George Whitefield at 300
An International Tercentenary Conference at Pembroke College, Oxford
Sponsored by Aberystwyth University, the Manchester Wesley Research Centre, the Oxford Centre for Methodism and Church History, and The Jonathan Edwards Center at Yale University
2014 will mark the tercentenary of the birth of George Whitefield (1714-70), the eighteenth-century’s best known and most widely travelled evangelical revivalist. For a time in the middle decades of the eighteenth century, Whitefield was the most famous person in the Atlantic world. An Anglican clergyman, his ministry fuelled revival movements on both sides of the Atlantic. He was one of the fathers of Methodism, a founder of Calvinistic Methodism, but also the leading itinerant and international preacher of the evangelical movement in its first phase. Called the ‘Apostle of the English empire’, he preached throughout the British Isles, and crossed the Atlantic seven times, preaching in nearly every town on the eastern seaboard of America. His own fame and popularity were such that he has been called ‘Anglo-America’s first religious celebrity’, and even one of the ‘Founding Fathers of the American Revolution’. However, that celebrity and reputation may have distorted later understandings of him. He became an evangelical or denominational hero to some and a villain to others.

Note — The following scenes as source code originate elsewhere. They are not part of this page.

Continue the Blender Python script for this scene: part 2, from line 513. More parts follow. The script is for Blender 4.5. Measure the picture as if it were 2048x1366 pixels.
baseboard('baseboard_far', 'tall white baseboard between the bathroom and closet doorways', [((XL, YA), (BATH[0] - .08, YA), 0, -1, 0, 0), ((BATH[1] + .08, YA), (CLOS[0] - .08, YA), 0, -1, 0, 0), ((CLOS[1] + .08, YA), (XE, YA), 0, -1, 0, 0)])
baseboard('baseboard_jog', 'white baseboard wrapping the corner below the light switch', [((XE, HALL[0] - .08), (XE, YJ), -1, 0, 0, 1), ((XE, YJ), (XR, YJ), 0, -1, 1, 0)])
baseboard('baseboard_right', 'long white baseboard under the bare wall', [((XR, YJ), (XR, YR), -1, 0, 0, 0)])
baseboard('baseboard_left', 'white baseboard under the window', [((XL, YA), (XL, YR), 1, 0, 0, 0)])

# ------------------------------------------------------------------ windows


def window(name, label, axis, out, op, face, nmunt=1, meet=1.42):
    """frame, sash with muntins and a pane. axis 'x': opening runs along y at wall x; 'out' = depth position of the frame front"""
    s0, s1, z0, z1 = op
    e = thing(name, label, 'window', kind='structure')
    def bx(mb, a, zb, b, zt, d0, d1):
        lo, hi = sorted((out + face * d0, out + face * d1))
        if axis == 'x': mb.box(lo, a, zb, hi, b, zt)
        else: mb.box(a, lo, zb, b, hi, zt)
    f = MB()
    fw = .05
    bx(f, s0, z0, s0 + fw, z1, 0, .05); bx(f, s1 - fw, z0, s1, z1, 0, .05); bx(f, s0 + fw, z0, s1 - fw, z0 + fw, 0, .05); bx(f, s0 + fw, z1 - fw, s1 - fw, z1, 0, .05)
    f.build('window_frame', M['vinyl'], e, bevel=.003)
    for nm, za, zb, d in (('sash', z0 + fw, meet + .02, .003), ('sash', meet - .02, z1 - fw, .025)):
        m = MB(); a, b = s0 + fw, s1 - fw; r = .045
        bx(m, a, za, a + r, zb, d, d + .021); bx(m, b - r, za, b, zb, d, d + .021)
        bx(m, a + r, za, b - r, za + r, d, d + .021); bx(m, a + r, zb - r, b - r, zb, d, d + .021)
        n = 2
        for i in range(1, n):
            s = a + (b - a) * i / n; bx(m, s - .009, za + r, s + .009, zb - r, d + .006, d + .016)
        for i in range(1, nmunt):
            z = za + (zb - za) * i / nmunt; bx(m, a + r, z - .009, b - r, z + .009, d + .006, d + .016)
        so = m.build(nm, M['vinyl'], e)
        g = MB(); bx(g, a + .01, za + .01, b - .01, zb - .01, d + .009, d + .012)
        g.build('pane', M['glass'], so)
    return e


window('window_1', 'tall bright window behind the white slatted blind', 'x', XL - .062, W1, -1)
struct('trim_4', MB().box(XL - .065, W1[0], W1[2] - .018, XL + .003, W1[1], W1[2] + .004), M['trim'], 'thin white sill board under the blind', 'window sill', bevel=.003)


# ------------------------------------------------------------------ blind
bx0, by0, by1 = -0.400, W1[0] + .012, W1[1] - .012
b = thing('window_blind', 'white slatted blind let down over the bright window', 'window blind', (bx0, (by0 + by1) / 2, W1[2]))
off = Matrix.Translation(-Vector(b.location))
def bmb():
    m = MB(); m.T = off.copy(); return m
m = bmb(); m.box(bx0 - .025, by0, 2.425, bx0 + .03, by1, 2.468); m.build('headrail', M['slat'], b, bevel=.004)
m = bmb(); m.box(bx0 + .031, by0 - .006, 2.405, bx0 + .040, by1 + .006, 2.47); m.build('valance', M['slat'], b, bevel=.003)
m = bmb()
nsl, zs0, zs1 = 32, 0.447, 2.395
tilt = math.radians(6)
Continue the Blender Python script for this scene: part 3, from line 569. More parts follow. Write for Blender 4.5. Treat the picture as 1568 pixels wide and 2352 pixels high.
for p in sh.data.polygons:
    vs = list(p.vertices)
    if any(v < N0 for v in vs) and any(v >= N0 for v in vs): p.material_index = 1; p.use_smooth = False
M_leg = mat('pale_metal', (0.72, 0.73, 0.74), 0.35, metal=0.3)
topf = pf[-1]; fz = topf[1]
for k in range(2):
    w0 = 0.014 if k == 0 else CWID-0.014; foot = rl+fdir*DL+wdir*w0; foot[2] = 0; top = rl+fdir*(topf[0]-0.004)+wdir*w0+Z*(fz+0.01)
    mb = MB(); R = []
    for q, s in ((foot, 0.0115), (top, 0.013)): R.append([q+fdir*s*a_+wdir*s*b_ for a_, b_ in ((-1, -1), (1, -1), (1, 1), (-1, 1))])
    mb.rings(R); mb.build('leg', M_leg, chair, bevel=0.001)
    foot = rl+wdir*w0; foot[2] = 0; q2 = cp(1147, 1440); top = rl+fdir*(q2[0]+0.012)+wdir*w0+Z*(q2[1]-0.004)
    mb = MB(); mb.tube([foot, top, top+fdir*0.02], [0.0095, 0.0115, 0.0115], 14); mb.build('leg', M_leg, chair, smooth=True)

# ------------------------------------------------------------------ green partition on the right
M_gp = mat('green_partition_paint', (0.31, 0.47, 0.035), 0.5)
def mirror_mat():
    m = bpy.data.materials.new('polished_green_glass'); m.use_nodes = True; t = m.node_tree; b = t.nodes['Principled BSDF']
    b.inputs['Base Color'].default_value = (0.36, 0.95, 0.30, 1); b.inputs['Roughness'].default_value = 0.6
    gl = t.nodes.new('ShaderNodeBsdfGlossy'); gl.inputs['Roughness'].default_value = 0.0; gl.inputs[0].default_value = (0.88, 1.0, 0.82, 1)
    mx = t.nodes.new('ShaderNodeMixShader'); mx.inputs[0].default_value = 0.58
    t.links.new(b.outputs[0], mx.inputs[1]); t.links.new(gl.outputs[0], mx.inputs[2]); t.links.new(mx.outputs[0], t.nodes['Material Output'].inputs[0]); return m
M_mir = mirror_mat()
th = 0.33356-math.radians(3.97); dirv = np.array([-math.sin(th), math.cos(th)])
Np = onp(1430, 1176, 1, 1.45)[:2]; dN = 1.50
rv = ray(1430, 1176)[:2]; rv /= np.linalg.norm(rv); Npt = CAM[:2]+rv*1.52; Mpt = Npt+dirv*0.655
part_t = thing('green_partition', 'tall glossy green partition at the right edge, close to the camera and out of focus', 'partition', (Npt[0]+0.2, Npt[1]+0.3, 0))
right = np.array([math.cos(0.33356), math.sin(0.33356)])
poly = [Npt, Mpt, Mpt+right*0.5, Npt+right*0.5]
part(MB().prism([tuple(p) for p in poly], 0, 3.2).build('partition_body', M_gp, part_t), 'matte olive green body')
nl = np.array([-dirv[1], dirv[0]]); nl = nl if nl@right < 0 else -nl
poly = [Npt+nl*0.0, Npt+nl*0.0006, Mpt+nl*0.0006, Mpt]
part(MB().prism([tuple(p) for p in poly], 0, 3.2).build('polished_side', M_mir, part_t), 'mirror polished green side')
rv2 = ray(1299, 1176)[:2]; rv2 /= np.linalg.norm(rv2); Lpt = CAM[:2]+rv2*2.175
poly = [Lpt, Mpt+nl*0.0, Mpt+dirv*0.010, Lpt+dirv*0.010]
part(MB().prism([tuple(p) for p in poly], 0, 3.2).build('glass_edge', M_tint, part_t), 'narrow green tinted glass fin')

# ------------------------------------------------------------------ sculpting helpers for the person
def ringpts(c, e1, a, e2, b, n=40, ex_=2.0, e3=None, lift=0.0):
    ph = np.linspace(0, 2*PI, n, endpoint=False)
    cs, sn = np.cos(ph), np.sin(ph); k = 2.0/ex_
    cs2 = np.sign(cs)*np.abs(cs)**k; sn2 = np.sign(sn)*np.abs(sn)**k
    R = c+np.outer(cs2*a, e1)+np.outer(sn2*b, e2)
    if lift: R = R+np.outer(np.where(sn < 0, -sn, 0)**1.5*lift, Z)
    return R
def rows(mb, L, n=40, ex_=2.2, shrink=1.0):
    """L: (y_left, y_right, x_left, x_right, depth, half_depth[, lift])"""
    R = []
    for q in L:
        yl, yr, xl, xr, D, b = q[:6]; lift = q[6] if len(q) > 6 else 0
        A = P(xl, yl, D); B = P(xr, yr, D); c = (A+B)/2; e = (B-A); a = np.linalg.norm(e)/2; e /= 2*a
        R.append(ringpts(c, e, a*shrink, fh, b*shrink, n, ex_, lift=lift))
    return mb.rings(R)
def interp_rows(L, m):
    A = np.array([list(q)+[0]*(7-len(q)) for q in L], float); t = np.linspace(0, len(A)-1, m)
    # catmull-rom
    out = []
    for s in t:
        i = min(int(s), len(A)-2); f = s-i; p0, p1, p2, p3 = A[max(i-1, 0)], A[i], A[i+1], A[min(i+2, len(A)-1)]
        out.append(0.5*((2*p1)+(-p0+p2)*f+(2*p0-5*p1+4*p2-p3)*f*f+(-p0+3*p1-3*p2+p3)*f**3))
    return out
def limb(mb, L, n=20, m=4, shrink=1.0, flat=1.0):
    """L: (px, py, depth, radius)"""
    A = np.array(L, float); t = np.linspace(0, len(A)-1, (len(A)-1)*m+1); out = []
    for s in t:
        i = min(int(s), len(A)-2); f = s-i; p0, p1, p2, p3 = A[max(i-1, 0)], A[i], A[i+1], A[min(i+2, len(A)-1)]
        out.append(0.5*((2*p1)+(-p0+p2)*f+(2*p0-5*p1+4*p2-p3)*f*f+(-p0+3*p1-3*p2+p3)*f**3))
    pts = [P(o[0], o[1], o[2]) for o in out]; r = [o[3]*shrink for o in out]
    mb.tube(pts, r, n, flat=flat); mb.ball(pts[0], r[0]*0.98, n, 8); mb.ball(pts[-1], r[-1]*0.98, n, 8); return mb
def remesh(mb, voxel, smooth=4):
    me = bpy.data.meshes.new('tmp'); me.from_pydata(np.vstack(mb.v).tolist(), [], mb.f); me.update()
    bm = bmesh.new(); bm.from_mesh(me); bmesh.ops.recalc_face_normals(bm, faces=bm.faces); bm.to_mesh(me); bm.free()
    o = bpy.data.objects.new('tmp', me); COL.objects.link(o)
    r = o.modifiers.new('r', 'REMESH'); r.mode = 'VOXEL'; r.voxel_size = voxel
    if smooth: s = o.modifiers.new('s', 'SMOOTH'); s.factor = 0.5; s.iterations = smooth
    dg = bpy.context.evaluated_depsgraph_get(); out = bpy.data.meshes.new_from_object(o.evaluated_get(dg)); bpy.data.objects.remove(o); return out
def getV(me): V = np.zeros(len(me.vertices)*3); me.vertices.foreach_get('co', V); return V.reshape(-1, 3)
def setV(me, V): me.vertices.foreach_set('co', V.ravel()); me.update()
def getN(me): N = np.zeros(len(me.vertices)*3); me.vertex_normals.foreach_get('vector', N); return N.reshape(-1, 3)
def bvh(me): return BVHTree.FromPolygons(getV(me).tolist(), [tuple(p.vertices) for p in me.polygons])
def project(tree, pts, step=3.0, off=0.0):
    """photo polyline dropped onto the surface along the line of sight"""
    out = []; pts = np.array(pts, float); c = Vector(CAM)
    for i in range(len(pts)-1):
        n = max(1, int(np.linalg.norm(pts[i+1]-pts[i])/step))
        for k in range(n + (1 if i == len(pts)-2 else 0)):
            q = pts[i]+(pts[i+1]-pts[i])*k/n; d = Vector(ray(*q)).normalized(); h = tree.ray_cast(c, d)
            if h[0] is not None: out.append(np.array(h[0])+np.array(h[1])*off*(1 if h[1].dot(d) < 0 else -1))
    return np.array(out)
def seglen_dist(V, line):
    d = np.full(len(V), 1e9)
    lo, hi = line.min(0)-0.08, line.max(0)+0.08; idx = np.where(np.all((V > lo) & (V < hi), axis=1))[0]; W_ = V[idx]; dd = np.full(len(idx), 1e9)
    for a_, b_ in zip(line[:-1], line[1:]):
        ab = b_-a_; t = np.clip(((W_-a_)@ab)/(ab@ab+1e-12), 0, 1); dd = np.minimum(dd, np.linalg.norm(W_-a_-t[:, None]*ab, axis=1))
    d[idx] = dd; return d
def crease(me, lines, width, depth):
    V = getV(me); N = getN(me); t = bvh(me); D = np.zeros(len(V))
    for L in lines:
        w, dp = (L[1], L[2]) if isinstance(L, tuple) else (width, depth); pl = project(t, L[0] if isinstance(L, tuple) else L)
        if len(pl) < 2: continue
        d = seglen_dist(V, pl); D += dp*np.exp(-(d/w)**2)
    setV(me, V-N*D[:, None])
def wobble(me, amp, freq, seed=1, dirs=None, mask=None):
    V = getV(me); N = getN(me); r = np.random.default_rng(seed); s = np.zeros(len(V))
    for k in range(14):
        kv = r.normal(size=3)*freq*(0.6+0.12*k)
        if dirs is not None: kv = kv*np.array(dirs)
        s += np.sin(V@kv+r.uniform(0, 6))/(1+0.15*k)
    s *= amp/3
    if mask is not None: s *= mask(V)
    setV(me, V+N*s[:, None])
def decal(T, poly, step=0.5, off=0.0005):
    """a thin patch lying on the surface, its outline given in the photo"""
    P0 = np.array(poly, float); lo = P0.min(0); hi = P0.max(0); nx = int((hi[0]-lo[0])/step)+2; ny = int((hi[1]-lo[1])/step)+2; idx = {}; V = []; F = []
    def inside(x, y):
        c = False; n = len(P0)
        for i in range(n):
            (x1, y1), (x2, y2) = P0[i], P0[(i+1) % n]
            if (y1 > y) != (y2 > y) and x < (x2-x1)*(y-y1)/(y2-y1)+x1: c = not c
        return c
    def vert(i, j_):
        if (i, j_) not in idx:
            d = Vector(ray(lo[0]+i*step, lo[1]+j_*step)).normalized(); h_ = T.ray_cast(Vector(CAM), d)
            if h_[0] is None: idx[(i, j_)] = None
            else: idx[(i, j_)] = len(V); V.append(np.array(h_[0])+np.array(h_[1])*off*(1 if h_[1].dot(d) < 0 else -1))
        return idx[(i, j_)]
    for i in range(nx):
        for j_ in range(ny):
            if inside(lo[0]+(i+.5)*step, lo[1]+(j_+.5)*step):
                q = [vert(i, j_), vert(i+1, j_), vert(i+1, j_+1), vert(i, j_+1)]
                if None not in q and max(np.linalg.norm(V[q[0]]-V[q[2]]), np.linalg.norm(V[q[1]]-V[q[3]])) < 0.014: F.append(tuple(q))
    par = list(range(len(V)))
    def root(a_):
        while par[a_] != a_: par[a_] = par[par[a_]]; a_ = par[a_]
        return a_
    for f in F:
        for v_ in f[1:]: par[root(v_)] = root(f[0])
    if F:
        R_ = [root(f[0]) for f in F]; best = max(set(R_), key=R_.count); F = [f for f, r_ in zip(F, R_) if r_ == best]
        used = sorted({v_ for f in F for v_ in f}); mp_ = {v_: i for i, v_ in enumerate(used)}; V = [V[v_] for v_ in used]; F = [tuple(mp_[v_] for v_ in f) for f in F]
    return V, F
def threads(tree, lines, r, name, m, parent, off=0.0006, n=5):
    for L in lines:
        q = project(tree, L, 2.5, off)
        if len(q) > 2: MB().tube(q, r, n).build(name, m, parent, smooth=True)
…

His writings and manuscript papers were subjected to over-enthusiastic editors who wished to celebrate his achievements, preserve his reputation, or popularize him, rather than to understand him in his eighteenth-century context. The tercentenary of Whitefield’s birth presents an opportunity for a major reassessment of his life and context.
This conference, held at the Oxford college attended by Whitefield, attempts to explore Whitefield and his context in fresh detail.